A conversation with British director and producer Michael Apted took place yesterday at MIA with a dedicated panel. The talk was moderated by Marco Spagnoli and focused on his long career – a career loaded with success, from his career as a director of spy and fantasy movies (007 film The World Is Not Enough, The Chronicles of Narnia: The Voyage of the Dawn Treader), to his parallel and prestigious career as a documentary filmmaker.

And it is no coincidence that Apted is in the list of the best documentary filmmakers worldwide. His most ambitious project is Up, a series of documentaries he’s been directing since 1972 in which he interviews fourteen children of 7 years old, coming from the most different social environments, and continues filming them every seven years to get a precise portrait of the evolution of the English population at the end of the twentieth century. “The Up Series has been going on for nearly 50 years – stated the British director – it was a brilliant idea born in Manchester in the 70s. We said, ‘why don’t we interview 7-year olders’, and it was amazing to see how differently they lived, grew up and were educated.”

Along with the protagonists, Apted has also grown up, both as a person and as a director: “The greatest thing I’ve learned has been listening to them instead of asking them questions. It took me twenty-five years to understand this, but it allowed them to reveal things about themselves that they considered noteworthy of their personalities.”
The English director spoke at a MIADOC Panel, the MIA section dedicated to Italian and international documentaries. Apted underlined the importance of this film genre, “Documentaries can be revealing like a film. I believe we can actually understand humanity through a good documentary”.
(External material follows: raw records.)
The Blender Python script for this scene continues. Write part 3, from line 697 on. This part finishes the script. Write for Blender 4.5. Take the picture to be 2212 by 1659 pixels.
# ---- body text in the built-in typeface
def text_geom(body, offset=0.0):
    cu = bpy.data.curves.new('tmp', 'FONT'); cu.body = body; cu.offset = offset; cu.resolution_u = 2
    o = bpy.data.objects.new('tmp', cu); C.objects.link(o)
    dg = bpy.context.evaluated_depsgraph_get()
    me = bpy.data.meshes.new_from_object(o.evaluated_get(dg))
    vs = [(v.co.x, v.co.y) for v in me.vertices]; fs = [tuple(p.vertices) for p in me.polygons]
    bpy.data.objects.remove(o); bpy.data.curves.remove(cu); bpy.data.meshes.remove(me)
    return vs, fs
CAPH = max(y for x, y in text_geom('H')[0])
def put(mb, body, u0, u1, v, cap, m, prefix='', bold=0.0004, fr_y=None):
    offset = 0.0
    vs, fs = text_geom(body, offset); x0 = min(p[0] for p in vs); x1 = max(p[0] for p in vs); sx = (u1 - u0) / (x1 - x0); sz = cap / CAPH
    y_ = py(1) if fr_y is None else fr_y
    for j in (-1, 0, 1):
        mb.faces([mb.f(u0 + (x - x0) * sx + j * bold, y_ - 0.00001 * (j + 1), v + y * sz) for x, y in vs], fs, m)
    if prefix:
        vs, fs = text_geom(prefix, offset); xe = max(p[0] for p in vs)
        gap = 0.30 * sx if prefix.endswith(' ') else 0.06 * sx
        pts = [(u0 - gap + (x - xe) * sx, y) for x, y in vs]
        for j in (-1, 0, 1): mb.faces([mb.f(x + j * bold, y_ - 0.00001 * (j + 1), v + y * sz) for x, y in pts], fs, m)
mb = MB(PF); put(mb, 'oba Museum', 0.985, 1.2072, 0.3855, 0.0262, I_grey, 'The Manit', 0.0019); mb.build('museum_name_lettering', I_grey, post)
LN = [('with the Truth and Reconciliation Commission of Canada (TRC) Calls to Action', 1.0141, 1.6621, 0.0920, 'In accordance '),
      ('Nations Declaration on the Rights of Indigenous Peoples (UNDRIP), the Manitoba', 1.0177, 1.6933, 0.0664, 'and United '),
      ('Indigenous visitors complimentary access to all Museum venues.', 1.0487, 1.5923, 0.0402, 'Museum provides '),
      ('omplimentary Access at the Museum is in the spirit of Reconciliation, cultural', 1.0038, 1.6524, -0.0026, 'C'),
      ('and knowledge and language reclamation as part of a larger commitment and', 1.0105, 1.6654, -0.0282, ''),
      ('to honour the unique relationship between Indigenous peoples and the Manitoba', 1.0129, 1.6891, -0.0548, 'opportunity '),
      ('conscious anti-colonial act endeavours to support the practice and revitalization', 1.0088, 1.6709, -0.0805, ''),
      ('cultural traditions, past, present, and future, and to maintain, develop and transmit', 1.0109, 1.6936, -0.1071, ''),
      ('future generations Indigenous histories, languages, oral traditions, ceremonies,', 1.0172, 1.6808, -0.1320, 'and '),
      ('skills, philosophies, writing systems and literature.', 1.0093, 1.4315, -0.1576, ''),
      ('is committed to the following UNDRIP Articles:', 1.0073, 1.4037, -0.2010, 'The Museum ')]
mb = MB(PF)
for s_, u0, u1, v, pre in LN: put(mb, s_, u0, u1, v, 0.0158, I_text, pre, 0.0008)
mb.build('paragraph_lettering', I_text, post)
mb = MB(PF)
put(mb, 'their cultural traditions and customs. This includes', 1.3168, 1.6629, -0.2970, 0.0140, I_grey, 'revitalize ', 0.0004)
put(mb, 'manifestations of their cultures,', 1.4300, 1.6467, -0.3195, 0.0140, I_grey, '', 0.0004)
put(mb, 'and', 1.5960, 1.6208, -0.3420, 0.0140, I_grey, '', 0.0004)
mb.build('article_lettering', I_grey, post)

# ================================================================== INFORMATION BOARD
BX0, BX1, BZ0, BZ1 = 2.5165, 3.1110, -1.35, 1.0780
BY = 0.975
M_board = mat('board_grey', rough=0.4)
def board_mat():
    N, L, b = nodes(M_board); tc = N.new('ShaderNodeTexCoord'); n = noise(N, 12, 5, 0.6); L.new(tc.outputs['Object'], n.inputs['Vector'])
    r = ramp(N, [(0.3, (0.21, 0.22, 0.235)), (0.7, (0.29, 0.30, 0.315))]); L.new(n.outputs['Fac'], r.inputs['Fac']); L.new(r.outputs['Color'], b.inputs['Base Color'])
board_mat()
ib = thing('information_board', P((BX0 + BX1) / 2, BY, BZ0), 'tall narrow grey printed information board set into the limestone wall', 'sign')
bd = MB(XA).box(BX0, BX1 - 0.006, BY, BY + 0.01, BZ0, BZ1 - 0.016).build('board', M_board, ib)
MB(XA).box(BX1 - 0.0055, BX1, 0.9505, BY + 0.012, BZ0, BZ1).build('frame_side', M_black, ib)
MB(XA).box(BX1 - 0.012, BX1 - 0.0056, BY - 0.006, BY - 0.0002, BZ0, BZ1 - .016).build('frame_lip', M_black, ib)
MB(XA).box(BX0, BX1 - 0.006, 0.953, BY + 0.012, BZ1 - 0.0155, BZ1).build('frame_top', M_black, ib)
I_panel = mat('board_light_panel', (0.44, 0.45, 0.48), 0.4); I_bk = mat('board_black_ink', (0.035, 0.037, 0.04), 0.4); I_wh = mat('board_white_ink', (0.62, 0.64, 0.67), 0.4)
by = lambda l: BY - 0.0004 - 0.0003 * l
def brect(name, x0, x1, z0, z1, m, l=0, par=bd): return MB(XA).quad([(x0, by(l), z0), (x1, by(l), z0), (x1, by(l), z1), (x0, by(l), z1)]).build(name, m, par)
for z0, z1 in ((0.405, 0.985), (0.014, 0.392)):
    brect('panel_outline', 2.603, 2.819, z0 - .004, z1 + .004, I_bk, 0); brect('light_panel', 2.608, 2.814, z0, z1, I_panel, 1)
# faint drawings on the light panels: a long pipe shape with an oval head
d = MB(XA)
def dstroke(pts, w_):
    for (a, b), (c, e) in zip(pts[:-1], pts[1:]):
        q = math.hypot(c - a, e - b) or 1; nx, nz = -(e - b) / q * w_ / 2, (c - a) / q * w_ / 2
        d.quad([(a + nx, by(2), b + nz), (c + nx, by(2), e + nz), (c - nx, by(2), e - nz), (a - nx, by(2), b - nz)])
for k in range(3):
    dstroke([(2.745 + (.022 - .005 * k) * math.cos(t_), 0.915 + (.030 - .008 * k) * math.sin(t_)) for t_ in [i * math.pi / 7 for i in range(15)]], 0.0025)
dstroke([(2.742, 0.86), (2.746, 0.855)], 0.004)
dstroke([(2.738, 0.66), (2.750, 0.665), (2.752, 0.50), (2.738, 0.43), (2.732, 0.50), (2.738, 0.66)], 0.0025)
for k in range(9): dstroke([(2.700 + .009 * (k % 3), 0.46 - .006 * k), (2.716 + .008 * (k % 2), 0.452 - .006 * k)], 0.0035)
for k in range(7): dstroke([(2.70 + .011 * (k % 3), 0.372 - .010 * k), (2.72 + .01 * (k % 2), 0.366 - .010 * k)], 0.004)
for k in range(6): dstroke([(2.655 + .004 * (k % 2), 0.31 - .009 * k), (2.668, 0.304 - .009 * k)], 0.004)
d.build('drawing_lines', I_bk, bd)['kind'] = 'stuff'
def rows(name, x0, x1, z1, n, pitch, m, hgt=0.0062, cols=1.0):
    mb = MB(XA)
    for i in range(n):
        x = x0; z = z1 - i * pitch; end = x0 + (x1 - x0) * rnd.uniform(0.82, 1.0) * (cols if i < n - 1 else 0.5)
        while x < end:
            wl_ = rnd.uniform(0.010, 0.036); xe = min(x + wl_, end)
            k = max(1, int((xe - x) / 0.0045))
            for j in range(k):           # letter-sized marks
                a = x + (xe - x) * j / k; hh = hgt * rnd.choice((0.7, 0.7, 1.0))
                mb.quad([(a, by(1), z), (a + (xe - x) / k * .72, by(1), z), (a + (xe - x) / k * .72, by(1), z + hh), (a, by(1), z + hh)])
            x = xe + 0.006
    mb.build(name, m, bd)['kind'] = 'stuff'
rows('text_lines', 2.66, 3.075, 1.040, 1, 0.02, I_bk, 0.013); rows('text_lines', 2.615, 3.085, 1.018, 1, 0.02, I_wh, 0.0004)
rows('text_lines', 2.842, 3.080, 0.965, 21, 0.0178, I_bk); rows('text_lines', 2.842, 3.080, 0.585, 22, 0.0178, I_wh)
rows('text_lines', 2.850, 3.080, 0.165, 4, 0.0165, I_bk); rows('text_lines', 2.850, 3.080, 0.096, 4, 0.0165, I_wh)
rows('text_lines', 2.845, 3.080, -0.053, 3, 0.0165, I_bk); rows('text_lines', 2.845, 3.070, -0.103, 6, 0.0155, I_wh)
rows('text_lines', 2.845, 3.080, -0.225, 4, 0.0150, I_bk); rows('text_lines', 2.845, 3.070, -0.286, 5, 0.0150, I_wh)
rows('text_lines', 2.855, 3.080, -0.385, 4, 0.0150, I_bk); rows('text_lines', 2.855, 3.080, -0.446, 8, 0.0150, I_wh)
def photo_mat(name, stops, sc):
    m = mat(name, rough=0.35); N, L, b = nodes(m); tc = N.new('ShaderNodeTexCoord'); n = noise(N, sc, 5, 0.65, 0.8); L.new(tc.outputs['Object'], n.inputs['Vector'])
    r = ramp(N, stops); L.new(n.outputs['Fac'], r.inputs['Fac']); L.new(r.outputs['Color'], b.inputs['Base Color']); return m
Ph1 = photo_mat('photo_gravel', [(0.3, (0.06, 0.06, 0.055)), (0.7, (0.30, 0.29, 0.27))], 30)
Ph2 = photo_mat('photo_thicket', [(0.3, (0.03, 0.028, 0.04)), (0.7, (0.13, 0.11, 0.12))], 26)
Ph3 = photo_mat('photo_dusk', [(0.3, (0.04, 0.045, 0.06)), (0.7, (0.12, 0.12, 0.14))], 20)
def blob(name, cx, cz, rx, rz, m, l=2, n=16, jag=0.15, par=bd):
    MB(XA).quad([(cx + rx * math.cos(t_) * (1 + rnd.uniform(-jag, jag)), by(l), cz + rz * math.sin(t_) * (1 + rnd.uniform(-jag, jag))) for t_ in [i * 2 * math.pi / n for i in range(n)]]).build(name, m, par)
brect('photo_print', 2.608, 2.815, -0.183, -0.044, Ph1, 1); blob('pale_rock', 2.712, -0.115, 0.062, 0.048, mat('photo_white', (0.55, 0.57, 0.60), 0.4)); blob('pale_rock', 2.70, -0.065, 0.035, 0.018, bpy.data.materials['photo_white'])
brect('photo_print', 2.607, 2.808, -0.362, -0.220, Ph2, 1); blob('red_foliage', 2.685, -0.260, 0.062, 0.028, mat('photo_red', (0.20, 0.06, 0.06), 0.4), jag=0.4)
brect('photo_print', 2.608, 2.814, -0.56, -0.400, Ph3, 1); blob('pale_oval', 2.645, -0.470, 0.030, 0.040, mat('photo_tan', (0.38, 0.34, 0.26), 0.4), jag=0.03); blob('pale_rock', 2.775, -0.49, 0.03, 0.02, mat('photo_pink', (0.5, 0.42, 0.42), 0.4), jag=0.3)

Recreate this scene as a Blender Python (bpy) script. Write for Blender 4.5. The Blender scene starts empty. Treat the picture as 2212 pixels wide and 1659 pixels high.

Michael Apted considers this genre so important to consider the Up documentaries his legacy to the world, as he explained to Marco Spagnoli and to the audience of the Quattro Fontane Cinema. “When I started the Up series, I knew for sure things would be changing and this spurred me to continue. I’ve always known this would have been my masterpiece, and that even if I had given up a few US movies for this documentary, it would have been a fair swap.”